Exercise
Transcribe the data in full and exactly, omitting any pictures.

— Begin —

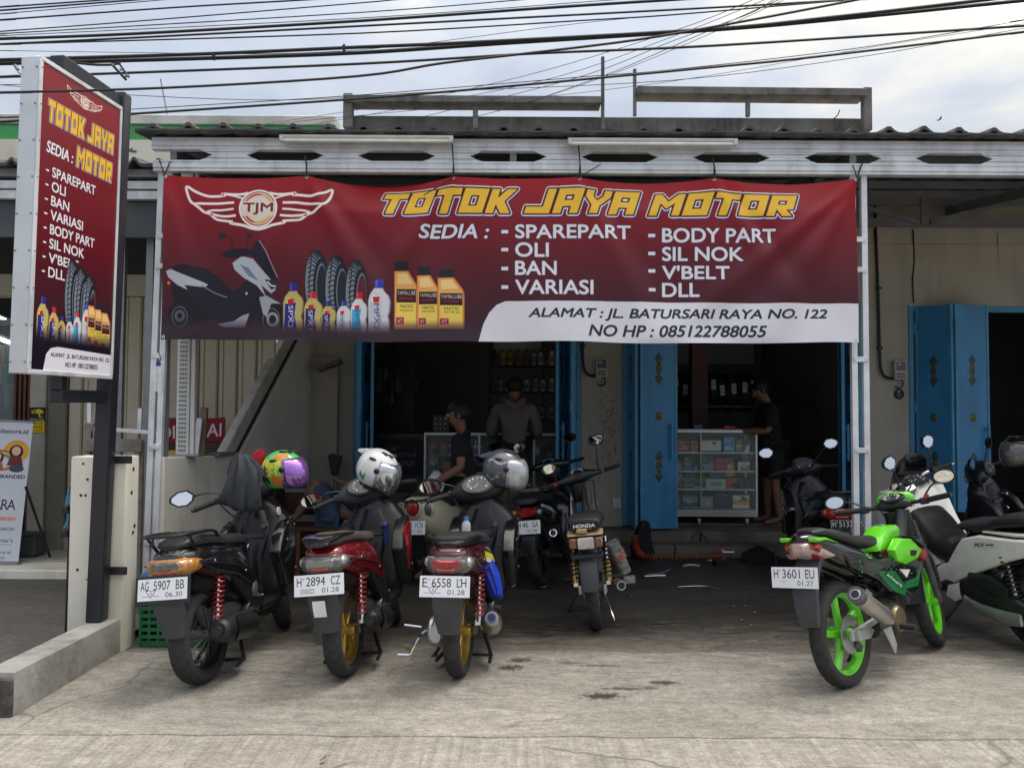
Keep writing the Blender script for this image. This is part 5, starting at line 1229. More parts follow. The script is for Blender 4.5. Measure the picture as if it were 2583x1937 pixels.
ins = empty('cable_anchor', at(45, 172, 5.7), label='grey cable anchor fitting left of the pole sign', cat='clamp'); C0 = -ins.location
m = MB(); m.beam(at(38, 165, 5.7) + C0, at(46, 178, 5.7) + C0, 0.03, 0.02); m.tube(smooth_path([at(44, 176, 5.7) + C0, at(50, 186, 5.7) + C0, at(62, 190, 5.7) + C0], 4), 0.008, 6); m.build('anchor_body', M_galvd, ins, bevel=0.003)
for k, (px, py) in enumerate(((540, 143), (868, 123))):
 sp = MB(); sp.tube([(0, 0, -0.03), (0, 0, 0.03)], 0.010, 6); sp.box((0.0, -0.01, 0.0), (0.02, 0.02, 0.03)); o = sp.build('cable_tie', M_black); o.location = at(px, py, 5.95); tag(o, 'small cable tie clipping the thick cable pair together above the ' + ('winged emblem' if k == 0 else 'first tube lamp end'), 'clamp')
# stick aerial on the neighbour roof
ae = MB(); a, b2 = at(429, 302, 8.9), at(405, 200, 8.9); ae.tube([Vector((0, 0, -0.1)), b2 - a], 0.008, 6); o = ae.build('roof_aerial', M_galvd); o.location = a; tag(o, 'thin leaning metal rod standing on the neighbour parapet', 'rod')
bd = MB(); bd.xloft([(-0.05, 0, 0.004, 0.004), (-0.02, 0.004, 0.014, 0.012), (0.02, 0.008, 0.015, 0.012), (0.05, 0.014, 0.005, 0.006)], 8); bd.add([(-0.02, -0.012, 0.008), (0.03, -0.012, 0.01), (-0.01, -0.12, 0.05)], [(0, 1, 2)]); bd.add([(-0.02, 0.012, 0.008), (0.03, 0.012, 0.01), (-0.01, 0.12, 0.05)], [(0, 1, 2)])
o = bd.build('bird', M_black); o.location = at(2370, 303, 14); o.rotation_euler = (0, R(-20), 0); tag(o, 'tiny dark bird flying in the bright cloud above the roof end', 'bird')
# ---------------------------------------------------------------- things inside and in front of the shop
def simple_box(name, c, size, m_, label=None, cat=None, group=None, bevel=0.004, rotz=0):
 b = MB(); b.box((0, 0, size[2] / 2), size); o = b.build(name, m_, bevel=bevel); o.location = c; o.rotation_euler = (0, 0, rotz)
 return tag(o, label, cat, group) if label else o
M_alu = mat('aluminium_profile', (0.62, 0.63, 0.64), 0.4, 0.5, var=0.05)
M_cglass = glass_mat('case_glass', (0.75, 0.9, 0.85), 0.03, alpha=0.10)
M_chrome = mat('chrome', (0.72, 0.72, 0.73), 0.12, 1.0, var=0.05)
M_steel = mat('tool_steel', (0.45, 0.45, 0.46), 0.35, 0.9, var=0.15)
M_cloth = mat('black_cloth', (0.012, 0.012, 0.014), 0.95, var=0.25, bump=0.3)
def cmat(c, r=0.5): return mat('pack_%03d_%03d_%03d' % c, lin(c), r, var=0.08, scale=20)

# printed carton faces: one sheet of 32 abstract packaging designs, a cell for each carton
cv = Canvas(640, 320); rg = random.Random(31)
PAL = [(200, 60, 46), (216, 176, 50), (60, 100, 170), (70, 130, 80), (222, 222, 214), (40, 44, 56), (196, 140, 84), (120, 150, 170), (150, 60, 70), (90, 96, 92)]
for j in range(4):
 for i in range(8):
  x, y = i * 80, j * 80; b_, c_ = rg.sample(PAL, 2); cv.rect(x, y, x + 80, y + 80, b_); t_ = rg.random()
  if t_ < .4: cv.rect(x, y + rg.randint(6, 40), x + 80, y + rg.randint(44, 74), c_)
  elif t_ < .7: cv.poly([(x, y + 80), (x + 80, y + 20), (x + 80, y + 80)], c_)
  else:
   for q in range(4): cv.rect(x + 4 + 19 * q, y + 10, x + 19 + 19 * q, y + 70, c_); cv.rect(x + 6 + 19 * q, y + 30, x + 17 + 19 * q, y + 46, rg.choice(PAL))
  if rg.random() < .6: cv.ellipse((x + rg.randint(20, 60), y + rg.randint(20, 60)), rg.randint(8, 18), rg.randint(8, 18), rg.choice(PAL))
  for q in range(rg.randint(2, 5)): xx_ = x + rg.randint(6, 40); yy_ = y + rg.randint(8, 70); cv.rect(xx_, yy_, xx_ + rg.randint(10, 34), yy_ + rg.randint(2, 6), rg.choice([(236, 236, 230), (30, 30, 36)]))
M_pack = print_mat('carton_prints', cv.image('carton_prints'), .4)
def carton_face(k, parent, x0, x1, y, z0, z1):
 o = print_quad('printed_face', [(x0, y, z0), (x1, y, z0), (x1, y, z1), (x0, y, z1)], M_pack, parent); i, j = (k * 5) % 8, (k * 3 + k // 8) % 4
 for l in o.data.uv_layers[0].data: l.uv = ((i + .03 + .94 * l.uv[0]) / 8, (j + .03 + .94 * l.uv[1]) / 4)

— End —

Answer for this exercise
Keep writing the Blender script for this image. This is part 5, starting at line 1229. More parts follow. The script is for Blender 4.5. Measure the picture as if it were 2583x1937 pixels.
ins = empty('cable_anchor', at(45, 172, 5.7), label='grey cable anchor fitting left of the pole sign', cat='clamp'); C0 = -ins.location
m = MB(); m.beam(at(38, 165, 5.7) + C0, at(46, 178, 5.7) + C0, 0.03, 0.02); m.tube(smooth_path([at(44, 176, 5.7) + C0, at(50, 186, 5.7) + C0, at(62, 190, 5.7) + C0], 4), 0.008, 6); m.build('anchor_body', M_galvd, ins, bevel=0.003)
for k, (px, py) in enumerate(((540, 143), (868, 123))):
 sp = MB(); sp.tube([(0, 0, -0.03), (0, 0, 0.03)], 0.010, 6); sp.box((0.0, -0.01, 0.0), (0.02, 0.02, 0.03)); o = sp.build('cable_tie', M_black); o.location = at(px, py, 5.95); tag(o, 'small cable tie clipping the thick cable pair together above the ' + ('winged emblem' if k == 0 else 'first tube lamp end'), 'clamp')
# stick aerial on the neighbour roof
ae = MB(); a, b2 = at(429, 302, 8.9), at(405, 200, 8.9); ae.tube([Vector((0, 0, -0.1)), b2 - a], 0.008, 6); o = ae.build('roof_aerial', M_galvd); o.location = a; tag(o, 'thin leaning metal rod standing on the neighbour parapet', 'rod')
bd = MB(); bd.xloft([(-0.05, 0, 0.004, 0.004), (-0.02, 0.004, 0.014, 0.012), (0.02, 0.008, 0.015, 0.012), (0.05, 0.014, 0.005, 0.006)], 8); bd.add([(-0.02, -0.012, 0.008), (0.03, -0.012, 0.01), (-0.01, -0.12, 0.05)], [(0, 1, 2)]); bd.add([(-0.02, 0.012, 0.008), (0.03, 0.012, 0.01), (-0.01, 0.12, 0.05)], [(0, 1, 2)])
o = bd.build('bird', M_black); o.location = at(2370, 303, 14); o.rotation_euler = (0, R(-20), 0); tag(o, 'tiny dark bird flying in the bright cloud above the roof end', 'bird')
# ---------------------------------------------------------------- things inside and in front of the shop
def simple_box(name, c, size, m_, label=None, cat=None, group=None, bevel=0.004, rotz=0):
 b = MB(); b.box((0, 0, size[2] / 2), size); o = b.build(name, m_, bevel=bevel); o.location = c; o.rotation_euler = (0, 0, rotz)
 return tag(o, label, cat, group) if label else o
M_alu = mat('aluminium_profile', (0.62, 0.63, 0.64), 0.4, 0.5, var=0.05)
M_cglass = glass_mat('case_glass', (0.75, 0.9, 0.85), 0.03, alpha=0.10)
M_chrome = mat('chrome', (0.72, 0.72, 0.73), 0.12, 1.0, var=0.05)
M_steel = mat('tool_steel', (0.45, 0.45, 0.46), 0.35, 0.9, var=0.15)
M_cloth = mat('black_cloth', (0.012, 0.012, 0.014), 0.95, var=0.25, bump=0.3)
def cmat(c, r=0.5): return mat('pack_%03d_%03d_%03d' % c, lin(c), r, var=0.08, scale=20)

# printed carton faces: one sheet of 32 abstract packaging designs, a cell for each carton
cv = Canvas(640, 320); rg = random.Random(31)
PAL = [(200, 60, 46), (216, 176, 50), (60, 100, 170), (70, 130, 80), (222, 222, 214), (40, 44, 56), (196, 140, 84), (120, 150, 170), (150, 60, 70), (90, 96, 92)]
for j in range(4):
 for i in range(8):
  x, y = i * 80, j * 80; b_, c_ = rg.sample(PAL, 2); cv.rect(x, y, x + 80, y + 80, b_); t_ = rg.random()
  if t_ < .4: cv.rect(x, y + rg.randint(6, 40), x + 80, y + rg.randint(44, 74), c_)
  elif t_ < .7: cv.poly([(x, y + 80), (x + 80, y + 20), (x + 80, y + 80)], c_)
  else:
   for q in range(4): cv.rect(x + 4 + 19 * q, y + 10, x + 19 + 19 * q, y + 70, c_); cv.rect(x + 6 + 19 * q, y + 30, x + 17 + 19 * q, y + 46, rg.choice(PAL))
  if rg.random() < .6: cv.ellipse((x + rg.randint(20, 60), y + rg.randint(20, 60)), rg.randint(8, 18), rg.randint(8, 18), rg.choice(PAL))
  for q in range(rg.randint(2, 5)): xx_ = x + rg.randint(6, 40); yy_ = y + rg.randint(8, 70); cv.rect(xx_, yy_, xx_ + rg.randint(10, 34), yy_ + rg.randint(2, 6), rg.choice([(236, 236, 230), (30, 30, 36)]))
M_pack = print_mat('carton_prints', cv.image('carton_prints'), .4)
def carton_face(k, parent, x0, x1, y, z0, z1):
 o = print_quad('printed_face', [(x0, y, z0), (x1, y, z0), (x1, y, z1), (x0, y, z1)], M_pack, parent); i, j = (k * 5) % 8, (k * 3 + k // 8) % 4
 for l in o.data.uv_layers[0].data: l.uv = ((i + .03 + .94 * l.uv[0]) / 8, (j + .03 + .94 * l.uv[1]) / 4)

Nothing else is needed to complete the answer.